Of course, the whole reason this leader called me in the first place was to hear what I thought his next step should be. Instead of telling him “do this” or “do that,” I asked him to think with me about how Jesus would respond had He been in this situation. Together we recalled certain passages of Scripture, remembering that it was Jesus who said, “Bless those who curse you, pray for those who mistreat you. If someone strikes you on one cheek, turn to him the other also. If someone takes your cloak, do not stop him from taking your tunic. Give to everyone who asks you, and if anyone takes what belongs to you, do not demand it back” (Luke 6:28–30, NIV).
It was soon clear how Jesus would respond. This leader decided to write a letter to the head of the organization the men had joined and say all the good things he could about the two brothers who had left him. He blessed that ministry and the two brothers, promising to pray for them as they continued to serve the Lord.
It is in responding like this, in a way that mirrors Christ, that lives are built.
We all desire to become mature Christians and to be used by God. And we all have difficulties in our life as well. What we must see is that maturity often comes only through difficulty—it does not occur in a vacuum or a totally sterile and completely peaceful and happy environment in which we always get what we want. No. Christian maturity— Christlikeness—happens only as we live like Him in this fallen world. Through difficulties, God works maturity into our lives, producing good in us, to the praise of the Father!
As Jesus’ ministry on this earth was soon coming to an end, He prayed for the disciples and for all those who would come to believe on His name some day. It is interesting what He prayed: “I do not pray that You should take them out of the world, but that You should keep them from the evil one” (John 17:15). Jesus left us in the world, not to become a part of it but to learn more of Him through each trial and tribulation. As we see Jesus in the midst of our days, just as the disciples did, our lives are shaped and we are made into His image.
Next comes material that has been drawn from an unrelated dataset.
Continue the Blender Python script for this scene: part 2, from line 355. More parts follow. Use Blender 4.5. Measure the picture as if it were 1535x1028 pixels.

We are in the world to be changed into His likeness and to ref ect His character and glory in every situation. Hebrews 5:8 says that Jesus “learned obedience by the things which He suffered.” If the Son of God learned obedience through the things He experienced on the earth, then the same should be true for us.
Think about Abraham, Moses, Daniel, Gideon, Peter or Paul. Read about the lives of modern-day saints like Sadhu Sundar Singh, Pandita Ramabai, John Hyde, George Muller or Gladys Aylward. These people were made and shaped into those whom we esteem today by the difficulties and hardships they endured. They allowed themselves to be taught by God in each situation.
We must keep in mind, though, that this is a continual, daily process; none of us is fashioned into the image of Christ overnight. It takes years and many situations, but as you continue to choose to reflect Jesus in every situation, He will transform you to live this life pleasing to Him, bringing Him glory. And in each event we face, we can have the confident hope that “all things work together for good to those who love God, to those who are the called according to His purpose. For whom He foreknew, He also predestined to be conformed to the image of His Son” (Romans 8:28–29).
It is His grace that allows us to respond in this life as He would. It is His strength that carries us along this journey to learn from Him and become like Him. Jesus still calls to us today saying, “Come to Me . . . and learn from Me . . . ” (Matthew 11:28–29, emphasis mine). Please, I urge you, open your Bible and step into your own journey with Jesus. Ask the Holy Spirit to help you see Jesus through the pages of Scripture and to show you how to imitate Him in your life situations today. Just like the disciples, it is only as we see Jesus that we become like Him and make a difference in our generation.